You’ve heard this before: “Leadership is influence, nothing more, nothing less.” One of my mentors, John Maxwell has been saying this for years. Translation – if you want to excel at leadership (have more impact, drive greater results and leave a lasting legacy) you have to have extraordinary influencing skills.

I don’t mean skills at manipulating or threatening people; I mean genuine, honest influence. “How do I improve this?”, you may ask.  Well, I’m glad you asked!

This very topic is one of the top seven strategies I speak about in my recently released e-Book, Success In The C-Suite – Top Seven Strategies For Extraordinary Achievement. You can download a complimentary copy of the White Paper I wrote to highlight some of the key principles.

Today, I’d like to share one of the practical ideas I discuss in the e-Book regarding developing and mastering your influencing skills.

As leaders, we have influence over people; if we don’t have influence, we don’t have people following us and we are therefore just on a lonely walk by ourselves. This starts, as all healthy relationships do, with trust. No doubt, you have heard the expression, “people don’t care how much you know until they know how much you care.” The most successful and influential leaders genuinely care for the people they lead.

They know this is the only way people will go the extra mile without being asked or prodded. Isn’t that what you really want as a leader – people thinking on their own, taking initiative, trying new approaches, conducing more research, going deeper into a situation to determine the best possible solution.  These are great results for people who know their leader has their back.
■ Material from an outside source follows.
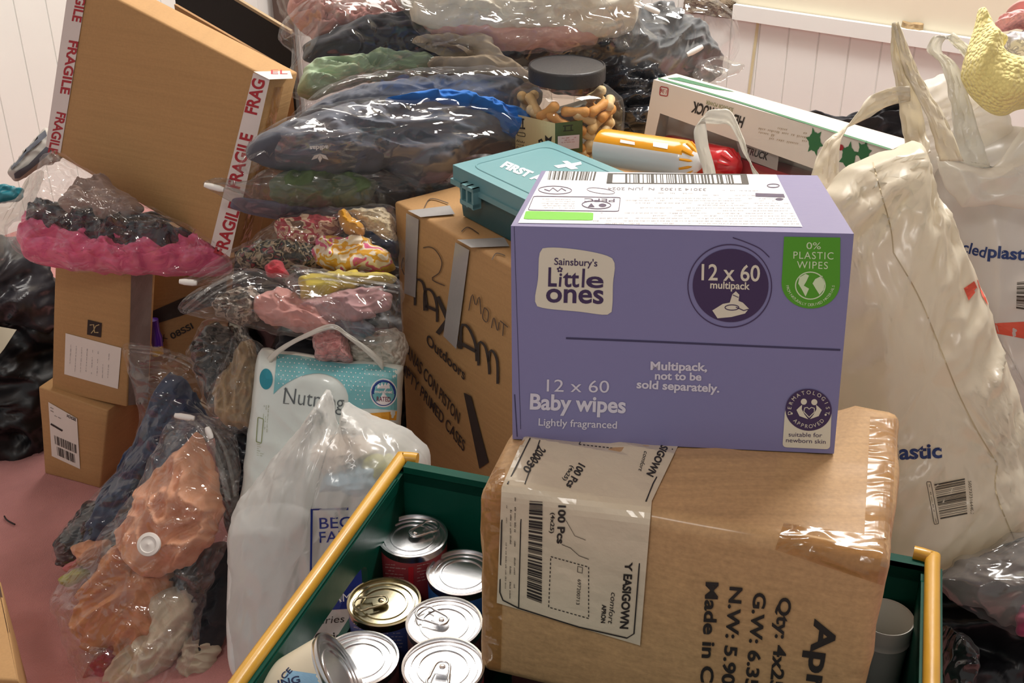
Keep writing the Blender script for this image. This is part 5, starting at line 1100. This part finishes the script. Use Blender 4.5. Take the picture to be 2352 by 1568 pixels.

Think back to the absolute best leader you have known or worked with and I bet one of the traits they had was that you trusted them. You knew where they were headed, and you wanted to get there also. You were willing to follow that person because they gave you hope, confidence and a confidence they could pull it off.

Consider this – if you don’t develop trust in your team, you are actually stunting your own growth. You are placing a lid on your potential simply because you believe you have to ensure all the work, data, answers, recommendations, etc. coming from your department are accurate and perfect. Let’s be honest – you are not perfect, so how can you possibly be on top of your staff to ensure their work is perfect? You can’t and if you do, that stunts your growth and indicates to your staff you don’t trust them.

How do you demonstrate you care? By knowing people, knowing their interests, what motivates them, what’s important to them, their struggles and challenges at work as well as outside. I recently met a leader of a group of 500 people. He actually knows each and every one by first name! Why? Because he cares about them.

So, what can you do to increase your influence? It begins with trust but doesn’t end there. You can begin with trust and do a self-assessment. Ask yourself:

When was the last time one of my staff surprised me with the initiative they took?

When was the last time I celebrated a mistake one of my staff made as a learning opportunity?

When was the last time I was asked my opinion about a personal matter from one of my staff?

When have I had my staff over to my home for a home-cooked meal?

You get the point. If you score low, don’t beat yourself up – make a commitment to change. You can find more tips on developing trust and increasing your influence by reading the White Paper or the eBook.

Remember, leadership is about influence, nothing more, nothing less.